#### Stated task
Give again, word for word, each line from the top of the listing through the line that holds "S.camera = cam".

[Dataset records]
#####

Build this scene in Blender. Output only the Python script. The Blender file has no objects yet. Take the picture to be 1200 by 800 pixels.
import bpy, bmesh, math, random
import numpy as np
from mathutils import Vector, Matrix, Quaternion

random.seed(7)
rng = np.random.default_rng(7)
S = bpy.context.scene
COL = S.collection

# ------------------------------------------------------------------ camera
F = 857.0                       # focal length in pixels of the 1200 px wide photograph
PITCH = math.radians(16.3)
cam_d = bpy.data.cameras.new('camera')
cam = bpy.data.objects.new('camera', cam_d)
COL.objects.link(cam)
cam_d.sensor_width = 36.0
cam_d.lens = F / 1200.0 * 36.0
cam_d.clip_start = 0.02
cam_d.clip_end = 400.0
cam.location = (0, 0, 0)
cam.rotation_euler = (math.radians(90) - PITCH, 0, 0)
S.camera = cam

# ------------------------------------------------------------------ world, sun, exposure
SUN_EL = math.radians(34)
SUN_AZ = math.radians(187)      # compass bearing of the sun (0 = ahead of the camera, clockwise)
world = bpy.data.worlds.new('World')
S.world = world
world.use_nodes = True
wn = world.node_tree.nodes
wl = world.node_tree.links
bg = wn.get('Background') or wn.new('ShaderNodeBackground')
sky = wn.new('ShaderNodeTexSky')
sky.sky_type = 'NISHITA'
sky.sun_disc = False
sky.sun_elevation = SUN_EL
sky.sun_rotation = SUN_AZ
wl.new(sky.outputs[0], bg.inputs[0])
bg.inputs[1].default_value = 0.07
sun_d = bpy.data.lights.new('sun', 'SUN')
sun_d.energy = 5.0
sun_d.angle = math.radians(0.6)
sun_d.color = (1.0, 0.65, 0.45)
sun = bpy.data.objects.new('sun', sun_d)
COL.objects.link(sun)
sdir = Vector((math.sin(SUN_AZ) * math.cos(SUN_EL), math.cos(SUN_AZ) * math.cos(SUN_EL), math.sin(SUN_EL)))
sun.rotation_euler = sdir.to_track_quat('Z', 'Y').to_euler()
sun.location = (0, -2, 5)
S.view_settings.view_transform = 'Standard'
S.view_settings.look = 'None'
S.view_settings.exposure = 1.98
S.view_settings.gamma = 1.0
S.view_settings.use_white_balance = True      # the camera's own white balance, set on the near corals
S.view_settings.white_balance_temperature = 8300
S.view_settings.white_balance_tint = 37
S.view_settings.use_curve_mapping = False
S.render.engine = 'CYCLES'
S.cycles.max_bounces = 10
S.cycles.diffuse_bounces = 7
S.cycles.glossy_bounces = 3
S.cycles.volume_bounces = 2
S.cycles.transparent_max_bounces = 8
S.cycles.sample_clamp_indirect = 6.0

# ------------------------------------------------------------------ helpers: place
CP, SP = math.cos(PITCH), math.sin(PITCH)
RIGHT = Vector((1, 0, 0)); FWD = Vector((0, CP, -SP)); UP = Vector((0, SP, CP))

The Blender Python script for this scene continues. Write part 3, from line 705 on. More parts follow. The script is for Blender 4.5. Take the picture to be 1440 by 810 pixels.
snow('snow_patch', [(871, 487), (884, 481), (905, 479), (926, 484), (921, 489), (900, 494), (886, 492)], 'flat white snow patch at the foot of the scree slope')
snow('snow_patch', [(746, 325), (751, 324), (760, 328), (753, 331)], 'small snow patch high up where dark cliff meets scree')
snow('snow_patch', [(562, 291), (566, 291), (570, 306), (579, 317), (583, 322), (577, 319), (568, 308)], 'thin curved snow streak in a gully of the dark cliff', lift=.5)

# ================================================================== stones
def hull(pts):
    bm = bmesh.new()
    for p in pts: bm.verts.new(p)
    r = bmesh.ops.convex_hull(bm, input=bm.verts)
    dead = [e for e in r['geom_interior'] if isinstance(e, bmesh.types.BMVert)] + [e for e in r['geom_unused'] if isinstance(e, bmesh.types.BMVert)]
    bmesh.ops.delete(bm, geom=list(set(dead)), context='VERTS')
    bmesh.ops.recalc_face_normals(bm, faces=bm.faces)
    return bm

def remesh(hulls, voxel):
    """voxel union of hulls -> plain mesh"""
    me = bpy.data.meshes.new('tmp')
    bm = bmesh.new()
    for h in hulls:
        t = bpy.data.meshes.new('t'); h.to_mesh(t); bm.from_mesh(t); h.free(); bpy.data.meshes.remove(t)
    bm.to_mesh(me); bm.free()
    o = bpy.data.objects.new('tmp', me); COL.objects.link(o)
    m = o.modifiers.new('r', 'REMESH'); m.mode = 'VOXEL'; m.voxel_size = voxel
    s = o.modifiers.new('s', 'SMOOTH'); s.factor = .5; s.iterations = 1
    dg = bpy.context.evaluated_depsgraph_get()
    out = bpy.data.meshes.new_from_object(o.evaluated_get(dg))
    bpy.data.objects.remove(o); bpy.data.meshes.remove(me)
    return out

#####

#### Task result
Build this scene in Blender. Output only the Python script. The Blender file has no objects yet. Take the picture to be 1200 by 800 pixels.
import bpy, bmesh, math, random
import numpy as np
from mathutils import Vector, Matrix, Quaternion

random.seed(7)
rng = np.random.default_rng(7)
S = bpy.context.scene
COL = S.collection

# ------------------------------------------------------------------ camera
F = 857.0                       # focal length in pixels of the 1200 px wide photograph
PITCH = math.radians(16.3)
cam_d = bpy.data.cameras.new('camera')
cam = bpy.data.objects.new('camera', cam_d)
COL.objects.link(cam)
cam_d.sensor_width = 36.0
cam_d.lens = F / 1200.0 * 36.0
cam_d.clip_start = 0.02
cam_d.clip_end = 400.0
cam.location = (0, 0, 0)
cam.rotation_euler = (math.radians(90) - PITCH, 0, 0)
S.camera = cam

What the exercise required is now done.